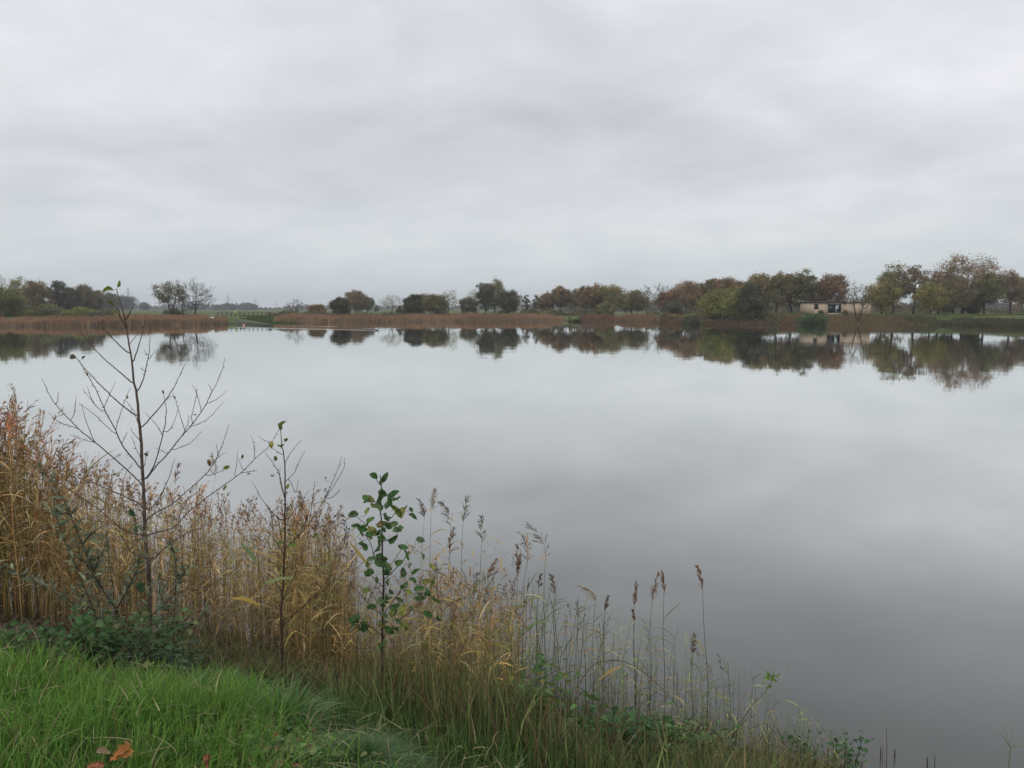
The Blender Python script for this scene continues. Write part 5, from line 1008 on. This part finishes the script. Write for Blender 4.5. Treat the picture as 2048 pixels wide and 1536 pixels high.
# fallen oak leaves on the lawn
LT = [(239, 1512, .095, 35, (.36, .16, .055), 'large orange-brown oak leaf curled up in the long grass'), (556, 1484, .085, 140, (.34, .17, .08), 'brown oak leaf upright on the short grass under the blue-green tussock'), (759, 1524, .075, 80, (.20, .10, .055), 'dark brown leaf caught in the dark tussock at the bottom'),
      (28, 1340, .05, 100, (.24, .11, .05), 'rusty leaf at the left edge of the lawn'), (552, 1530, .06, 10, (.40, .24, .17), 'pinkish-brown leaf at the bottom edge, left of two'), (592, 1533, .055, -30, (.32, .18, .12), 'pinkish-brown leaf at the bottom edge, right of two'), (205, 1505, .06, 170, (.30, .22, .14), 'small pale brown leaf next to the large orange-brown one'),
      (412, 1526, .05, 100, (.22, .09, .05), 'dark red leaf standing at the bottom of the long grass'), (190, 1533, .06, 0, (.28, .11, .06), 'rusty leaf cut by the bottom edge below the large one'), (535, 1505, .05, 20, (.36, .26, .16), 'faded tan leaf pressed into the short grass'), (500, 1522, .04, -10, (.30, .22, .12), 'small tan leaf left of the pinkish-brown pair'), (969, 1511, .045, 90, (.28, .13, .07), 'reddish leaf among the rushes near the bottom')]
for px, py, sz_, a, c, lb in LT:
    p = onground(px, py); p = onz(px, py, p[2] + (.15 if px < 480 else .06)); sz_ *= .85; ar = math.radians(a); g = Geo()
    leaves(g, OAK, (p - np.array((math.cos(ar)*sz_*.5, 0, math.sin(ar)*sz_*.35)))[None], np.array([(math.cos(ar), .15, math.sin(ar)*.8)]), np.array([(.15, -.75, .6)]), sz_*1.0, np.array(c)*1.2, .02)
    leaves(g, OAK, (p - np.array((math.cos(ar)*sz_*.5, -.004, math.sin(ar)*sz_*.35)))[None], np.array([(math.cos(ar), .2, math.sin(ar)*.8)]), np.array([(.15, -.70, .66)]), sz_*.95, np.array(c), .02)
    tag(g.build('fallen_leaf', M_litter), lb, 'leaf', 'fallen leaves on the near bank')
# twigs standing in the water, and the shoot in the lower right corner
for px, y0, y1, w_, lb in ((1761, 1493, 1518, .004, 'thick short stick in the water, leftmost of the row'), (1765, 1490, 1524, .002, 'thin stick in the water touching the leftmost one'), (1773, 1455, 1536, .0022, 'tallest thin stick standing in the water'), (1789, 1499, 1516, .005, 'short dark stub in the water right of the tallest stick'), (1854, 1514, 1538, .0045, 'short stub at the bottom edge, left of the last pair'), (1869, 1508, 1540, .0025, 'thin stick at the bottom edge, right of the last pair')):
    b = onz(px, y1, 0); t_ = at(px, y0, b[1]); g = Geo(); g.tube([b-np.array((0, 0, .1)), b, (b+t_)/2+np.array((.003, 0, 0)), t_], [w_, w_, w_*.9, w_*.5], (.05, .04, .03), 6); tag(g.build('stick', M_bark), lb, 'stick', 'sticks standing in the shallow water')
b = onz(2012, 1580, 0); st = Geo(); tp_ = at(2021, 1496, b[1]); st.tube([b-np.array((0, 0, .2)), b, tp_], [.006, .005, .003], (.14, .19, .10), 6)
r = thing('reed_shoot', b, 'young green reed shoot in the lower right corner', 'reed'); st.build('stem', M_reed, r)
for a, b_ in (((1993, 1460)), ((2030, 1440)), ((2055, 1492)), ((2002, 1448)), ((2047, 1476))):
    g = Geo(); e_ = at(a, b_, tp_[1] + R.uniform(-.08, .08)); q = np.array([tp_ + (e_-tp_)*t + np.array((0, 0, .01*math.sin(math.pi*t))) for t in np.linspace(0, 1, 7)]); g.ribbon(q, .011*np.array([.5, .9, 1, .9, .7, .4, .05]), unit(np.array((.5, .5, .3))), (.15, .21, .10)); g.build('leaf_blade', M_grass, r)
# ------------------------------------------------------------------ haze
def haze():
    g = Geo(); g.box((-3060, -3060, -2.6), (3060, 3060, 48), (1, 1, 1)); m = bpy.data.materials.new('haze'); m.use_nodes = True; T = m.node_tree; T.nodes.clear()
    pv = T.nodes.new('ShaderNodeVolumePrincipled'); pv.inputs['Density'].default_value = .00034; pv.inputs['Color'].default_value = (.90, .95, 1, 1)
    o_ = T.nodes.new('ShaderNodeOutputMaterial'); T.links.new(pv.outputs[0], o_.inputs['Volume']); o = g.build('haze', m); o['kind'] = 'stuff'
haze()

*-*-*

Leave every image out, and retype the material exactly.

The Blender Python script for this scene continues. Write part 5, from line 1008 on. This part finishes the script. Write for Blender 4.5. Treat the picture as 2048 pixels wide and 1536 pixels high.
# fallen oak leaves on the lawn
LT = [(239, 1512, .095, 35, (.36, .16, .055), 'large orange-brown oak leaf curled up in the long grass'), (556, 1484, .085, 140, (.34, .17, .08), 'brown oak leaf upright on the short grass under the blue-green tussock'), (759, 1524, .075, 80, (.20, .10, .055), 'dark brown leaf caught in the dark tussock at the bottom'),
      (28, 1340, .05, 100, (.24, .11, .05), 'rusty leaf at the left edge of the lawn'), (552, 1530, .06, 10, (.40, .24, .17), 'pinkish-brown leaf at the bottom edge, left of two'), (592, 1533, .055, -30, (.32, .18, .12), 'pinkish-brown leaf at the bottom edge, right of two'), (205, 1505, .06, 170, (.30, .22, .14), 'small pale brown leaf next to the large orange-brown one'),
      (412, 1526, .05, 100, (.22, .09, .05), 'dark red leaf standing at the bottom of the long grass'), (190, 1533, .06, 0, (.28, .11, .06), 'rusty leaf cut by the bottom edge below the large one'), (535, 1505, .05, 20, (.36, .26, .16), 'faded tan leaf pressed into the short grass'), (500, 1522, .04, -10, (.30, .22, .12), 'small tan leaf left of the pinkish-brown pair'), (969, 1511, .045, 90, (.28, .13, .07), 'reddish leaf among the rushes near the bottom')]
for px, py, sz_, a, c, lb in LT:
    p = onground(px, py); p = onz(px, py, p[2] + (.15 if px < 480 else .06)); sz_ *= .85; ar = math.radians(a); g = Geo()
    leaves(g, OAK, (p - np.array((math.cos(ar)*sz_*.5, 0, math.sin(ar)*sz_*.35)))[None], np.array([(math.cos(ar), .15, math.sin(ar)*.8)]), np.array([(.15, -.75, .6)]), sz_*1.0, np.array(c)*1.2, .02)
    leaves(g, OAK, (p - np.array((math.cos(ar)*sz_*.5, -.004, math.sin(ar)*sz_*.35)))[None], np.array([(math.cos(ar), .2, math.sin(ar)*.8)]), np.array([(.15, -.70, .66)]), sz_*.95, np.array(c), .02)
    tag(g.build('fallen_leaf', M_litter), lb, 'leaf', 'fallen leaves on the near bank')
# twigs standing in the water, and the shoot in the lower right corner
for px, y0, y1, w_, lb in ((1761, 1493, 1518, .004, 'thick short stick in the water, leftmost of the row'), (1765, 1490, 1524, .002, 'thin stick in the water touching the leftmost one'), (1773, 1455, 1536, .0022, 'tallest thin stick standing in the water'), (1789, 1499, 1516, .005, 'short dark stub in the water right of the tallest stick'), (1854, 1514, 1538, .0045, 'short stub at the bottom edge, left of the last pair'), (1869, 1508, 1540, .0025, 'thin stick at the bottom edge, right of the last pair')):
    b = onz(px, y1, 0); t_ = at(px, y0, b[1]); g = Geo(); g.tube([b-np.array((0, 0, .1)), b, (b+t_)/2+np.array((.003, 0, 0)), t_], [w_, w_, w_*.9, w_*.5], (.05, .04, .03), 6); tag(g.build('stick', M_bark), lb, 'stick', 'sticks standing in the shallow water')
b = onz(2012, 1580, 0); st = Geo(); tp_ = at(2021, 1496, b[1]); st.tube([b-np.array((0, 0, .2)), b, tp_], [.006, .005, .003], (.14, .19, .10), 6)
r = thing('reed_shoot', b, 'young green reed shoot in the lower right corner', 'reed'); st.build('stem', M_reed, r)
for a, b_ in (((1993, 1460)), ((2030, 1440)), ((2055, 1492)), ((2002, 1448)), ((2047, 1476))):
    g = Geo(); e_ = at(a, b_, tp_[1] + R.uniform(-.08, .08)); q = np.array([tp_ + (e_-tp_)*t + np.array((0, 0, .01*math.sin(math.pi*t))) for t in np.linspace(0, 1, 7)]); g.ribbon(q, .011*np.array([.5, .9, 1, .9, .7, .4, .05]), unit(np.array((.5, .5, .3))), (.15, .21, .10)); g.build('leaf_blade', M_grass, r)
# ------------------------------------------------------------------ haze
def haze():
    g = Geo(); g.box((-3060, -3060, -2.6), (3060, 3060, 48), (1, 1, 1)); m = bpy.data.materials.new('haze'); m.use_nodes = True; T = m.node_tree; T.nodes.clear()
    pv = T.nodes.new('ShaderNodeVolumePrincipled'); pv.inputs['Density'].default_value = .00034; pv.inputs['Color'].default_value = (.90, .95, 1, 1)
    o_ = T.nodes.new('ShaderNodeOutputMaterial'); T.links.new(pv.outputs[0], o_.inputs['Volume']); o = g.build('haze', m); o['kind'] = 'stuff'
haze()